Un Gobierno plagado de socialdemócratas y ayuno de auténticos liberales, con algún que otro relevante meapilas en nómina. Si, como opinaba Madariaga, el problema liberal “estriba en determinar cuánta libertad tiene derecho a quitarnos el Estado por medio de la ley” o, dicho de otra forma, cuántos derechos (naturales) están los ciudadanos dispuestos ceder al Estado en aras a garantizar esa trilogía que compone la protección de la vida, la seguridad de la propiedad y la libertad, de pensamiento y de la otra, entonces hay que decir que determinadas iniciativas recientes del Ejecutivo, caso de ese proyecto de ley de Seguridad Ciudadana que pretende multar con 30.000 euros a quien insulte a un policía, se sitúan en las antípodas de lo que cabe esperar de un Gobierno de la derecha democrática para bordear peligrosamente prácticas del más rancio conservadurismo, cuando no del simple y puro estalinismo. El éxtasis de esta orgía ordenancista y antiliberal la ha protagonizado la alcaldesa Botella, implantando en Madrid un examen, con ficha y carné ad hoc, para que los músicos callejeros madrileños no puedan seguir practicando su arte a su libre albedrío.
Todo un éxito a la hora de convencer a Europa
¿Todo lo ha hecho mal este Gobierno? No padre. Ahí está una Reforma Laboral que, si no óptima, es un buen intento de romper las trabas que han venido lastrando al mercado laboral español, o esa ley educativa (Lomce) de un tan valiente como incontinente Wert, que este jueves aprobará el Congreso, ley que tanto ha cabreado a la izquierda estatista e igualitaria y que supone un cambio de rumbo a la hora de poner en valor la disciplina, el esfuerzo y el talento individual. El mayor éxito del bienio, con todo, parece haber consistido en la aparente facilidad con la que este Ejecutivo ha logrado convencer a Europa, en particular a la señora Merkel, de que ha hecho los deberes que se le habían impuesto, ello ante el asombro de sus nacionales. Domesticado el ímpetu reformista, siempre perfectamente descriptible, de un Gobierno que afronta ya la segunda parte del partido, Rajoy lo fía todo a la fortaleza de la recuperación, con su efecto sobre la recaudación, y a una reforma fiscal que no llegará como pronto hasta primeros de 2015.

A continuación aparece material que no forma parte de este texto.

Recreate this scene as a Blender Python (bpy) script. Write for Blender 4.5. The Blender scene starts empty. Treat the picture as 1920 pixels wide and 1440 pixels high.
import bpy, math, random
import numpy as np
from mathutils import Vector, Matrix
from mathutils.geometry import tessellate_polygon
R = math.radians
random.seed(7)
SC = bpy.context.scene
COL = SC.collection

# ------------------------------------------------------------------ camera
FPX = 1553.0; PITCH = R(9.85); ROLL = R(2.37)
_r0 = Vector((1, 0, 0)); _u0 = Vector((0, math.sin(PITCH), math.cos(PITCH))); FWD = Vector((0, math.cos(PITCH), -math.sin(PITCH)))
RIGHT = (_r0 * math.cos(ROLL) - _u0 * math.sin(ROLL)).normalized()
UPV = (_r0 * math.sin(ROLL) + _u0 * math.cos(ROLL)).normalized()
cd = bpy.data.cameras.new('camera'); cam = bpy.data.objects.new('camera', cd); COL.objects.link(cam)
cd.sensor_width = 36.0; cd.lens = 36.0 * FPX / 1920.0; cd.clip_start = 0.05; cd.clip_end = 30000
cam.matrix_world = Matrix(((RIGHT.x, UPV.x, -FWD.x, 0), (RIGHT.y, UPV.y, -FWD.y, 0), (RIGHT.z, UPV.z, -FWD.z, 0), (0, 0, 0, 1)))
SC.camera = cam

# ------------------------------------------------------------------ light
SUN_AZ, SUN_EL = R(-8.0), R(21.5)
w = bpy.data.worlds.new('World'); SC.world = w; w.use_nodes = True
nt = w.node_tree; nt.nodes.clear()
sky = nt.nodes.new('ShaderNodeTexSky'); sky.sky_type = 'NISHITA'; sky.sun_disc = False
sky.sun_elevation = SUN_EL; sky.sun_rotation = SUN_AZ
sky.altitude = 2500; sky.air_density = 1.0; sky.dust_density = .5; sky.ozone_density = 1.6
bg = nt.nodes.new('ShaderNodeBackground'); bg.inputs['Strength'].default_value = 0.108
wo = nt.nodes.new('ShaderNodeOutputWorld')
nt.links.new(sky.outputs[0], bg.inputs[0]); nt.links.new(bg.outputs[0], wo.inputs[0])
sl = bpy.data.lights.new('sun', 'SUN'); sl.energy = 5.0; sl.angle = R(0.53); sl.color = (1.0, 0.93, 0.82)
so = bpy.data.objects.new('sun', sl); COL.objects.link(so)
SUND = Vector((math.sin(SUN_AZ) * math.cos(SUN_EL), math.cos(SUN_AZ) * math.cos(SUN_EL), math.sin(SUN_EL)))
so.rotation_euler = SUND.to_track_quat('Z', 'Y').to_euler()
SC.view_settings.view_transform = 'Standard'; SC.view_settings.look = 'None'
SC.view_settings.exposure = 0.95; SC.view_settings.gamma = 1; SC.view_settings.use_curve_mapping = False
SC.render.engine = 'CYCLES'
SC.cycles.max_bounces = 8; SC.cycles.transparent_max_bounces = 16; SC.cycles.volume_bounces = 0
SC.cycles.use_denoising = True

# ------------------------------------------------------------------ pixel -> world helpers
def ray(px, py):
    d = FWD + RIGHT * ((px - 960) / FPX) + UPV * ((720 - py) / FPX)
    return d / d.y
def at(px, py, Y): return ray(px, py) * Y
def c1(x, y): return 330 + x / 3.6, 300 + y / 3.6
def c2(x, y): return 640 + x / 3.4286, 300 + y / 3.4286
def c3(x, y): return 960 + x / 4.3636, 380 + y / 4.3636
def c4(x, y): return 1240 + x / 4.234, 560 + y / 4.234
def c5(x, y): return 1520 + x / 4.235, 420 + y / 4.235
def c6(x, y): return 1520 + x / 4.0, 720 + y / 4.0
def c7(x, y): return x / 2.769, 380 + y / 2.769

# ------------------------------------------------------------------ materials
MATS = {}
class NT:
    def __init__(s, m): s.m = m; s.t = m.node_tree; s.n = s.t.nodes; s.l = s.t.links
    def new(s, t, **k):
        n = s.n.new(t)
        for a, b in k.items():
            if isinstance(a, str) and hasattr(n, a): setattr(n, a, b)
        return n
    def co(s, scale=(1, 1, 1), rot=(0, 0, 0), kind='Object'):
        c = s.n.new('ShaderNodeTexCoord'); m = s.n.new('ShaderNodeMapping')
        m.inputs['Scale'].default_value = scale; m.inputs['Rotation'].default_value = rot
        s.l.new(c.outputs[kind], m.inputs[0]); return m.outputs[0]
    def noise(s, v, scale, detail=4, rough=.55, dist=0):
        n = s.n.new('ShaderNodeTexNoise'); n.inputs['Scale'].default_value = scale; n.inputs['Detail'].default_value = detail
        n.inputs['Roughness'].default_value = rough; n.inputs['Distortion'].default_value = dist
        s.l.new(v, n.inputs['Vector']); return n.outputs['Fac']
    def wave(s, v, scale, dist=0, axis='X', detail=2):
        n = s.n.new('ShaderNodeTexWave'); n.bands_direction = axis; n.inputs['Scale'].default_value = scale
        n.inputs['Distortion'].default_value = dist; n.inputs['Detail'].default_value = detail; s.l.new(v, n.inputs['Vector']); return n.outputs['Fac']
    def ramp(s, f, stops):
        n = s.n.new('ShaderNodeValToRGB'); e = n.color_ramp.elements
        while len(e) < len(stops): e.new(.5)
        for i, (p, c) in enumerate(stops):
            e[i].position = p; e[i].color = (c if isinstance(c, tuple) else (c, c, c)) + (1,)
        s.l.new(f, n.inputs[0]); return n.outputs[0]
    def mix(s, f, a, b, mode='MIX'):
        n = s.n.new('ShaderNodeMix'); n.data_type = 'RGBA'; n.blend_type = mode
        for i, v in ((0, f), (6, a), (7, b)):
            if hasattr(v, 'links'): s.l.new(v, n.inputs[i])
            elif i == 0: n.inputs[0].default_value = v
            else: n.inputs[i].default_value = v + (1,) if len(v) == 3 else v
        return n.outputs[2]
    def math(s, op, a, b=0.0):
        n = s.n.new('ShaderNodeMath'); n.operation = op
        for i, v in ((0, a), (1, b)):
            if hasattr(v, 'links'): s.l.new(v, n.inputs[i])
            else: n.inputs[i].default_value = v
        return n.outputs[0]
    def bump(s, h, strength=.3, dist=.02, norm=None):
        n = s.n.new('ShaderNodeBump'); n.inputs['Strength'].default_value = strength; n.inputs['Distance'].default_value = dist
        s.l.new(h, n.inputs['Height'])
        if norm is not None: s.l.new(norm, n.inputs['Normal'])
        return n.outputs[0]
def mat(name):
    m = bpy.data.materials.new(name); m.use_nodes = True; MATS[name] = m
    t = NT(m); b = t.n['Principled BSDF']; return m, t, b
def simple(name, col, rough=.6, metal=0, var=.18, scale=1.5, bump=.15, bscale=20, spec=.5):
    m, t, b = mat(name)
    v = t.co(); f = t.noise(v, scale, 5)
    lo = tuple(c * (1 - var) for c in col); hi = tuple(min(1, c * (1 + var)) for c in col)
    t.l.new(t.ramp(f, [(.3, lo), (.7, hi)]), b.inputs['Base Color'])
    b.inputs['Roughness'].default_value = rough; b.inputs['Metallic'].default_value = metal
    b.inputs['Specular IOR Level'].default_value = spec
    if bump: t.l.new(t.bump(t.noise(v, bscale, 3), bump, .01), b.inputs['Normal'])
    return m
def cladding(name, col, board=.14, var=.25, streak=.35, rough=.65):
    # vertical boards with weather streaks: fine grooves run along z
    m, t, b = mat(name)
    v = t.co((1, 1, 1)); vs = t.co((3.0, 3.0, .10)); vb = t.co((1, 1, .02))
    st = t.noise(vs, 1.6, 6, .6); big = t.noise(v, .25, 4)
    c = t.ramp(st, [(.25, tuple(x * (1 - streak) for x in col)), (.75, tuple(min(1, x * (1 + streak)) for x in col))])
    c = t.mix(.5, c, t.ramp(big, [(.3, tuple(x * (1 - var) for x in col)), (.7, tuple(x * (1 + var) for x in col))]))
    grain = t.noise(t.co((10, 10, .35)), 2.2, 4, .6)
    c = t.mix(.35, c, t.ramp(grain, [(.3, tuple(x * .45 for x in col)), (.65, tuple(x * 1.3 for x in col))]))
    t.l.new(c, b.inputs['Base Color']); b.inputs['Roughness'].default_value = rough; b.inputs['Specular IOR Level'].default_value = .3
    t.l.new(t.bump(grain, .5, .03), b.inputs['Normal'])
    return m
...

La victoria en las generales de 2015 parece asegurada a poco que la economía, salvadas las incógnitas aún sin despejar, responda como es de prever (el ministro De Guindos espera un crecimiento del PIB del 1,2% para 2014). Los resultados dependerán del daño electoral que puedan causar escándalos como el caso Bárcenas o episodios como el final de la doctrina Parot, que tanto está erosionando la base electoral más conservadora del partido. Sería, en todo caso, una victoria triste. Con un Parlamento que se anuncia mucho más fragmentado que el actual, difícilmente la derecha española, condenada a ser reformista o a no ser, volverá a contar con una oportunidad como la que ha dispuesto con Rajoy para conducir a España por la senda de la modernidad, el progreso y la calidad democrática. ¡Cuántas esperanzas frustradas! Si la época de Kennedy, tan en boga estos días, en USA fue la de la nostalgia, andando los años la de Mariano Rajoy en España será la de la resignación. Es lo que hay.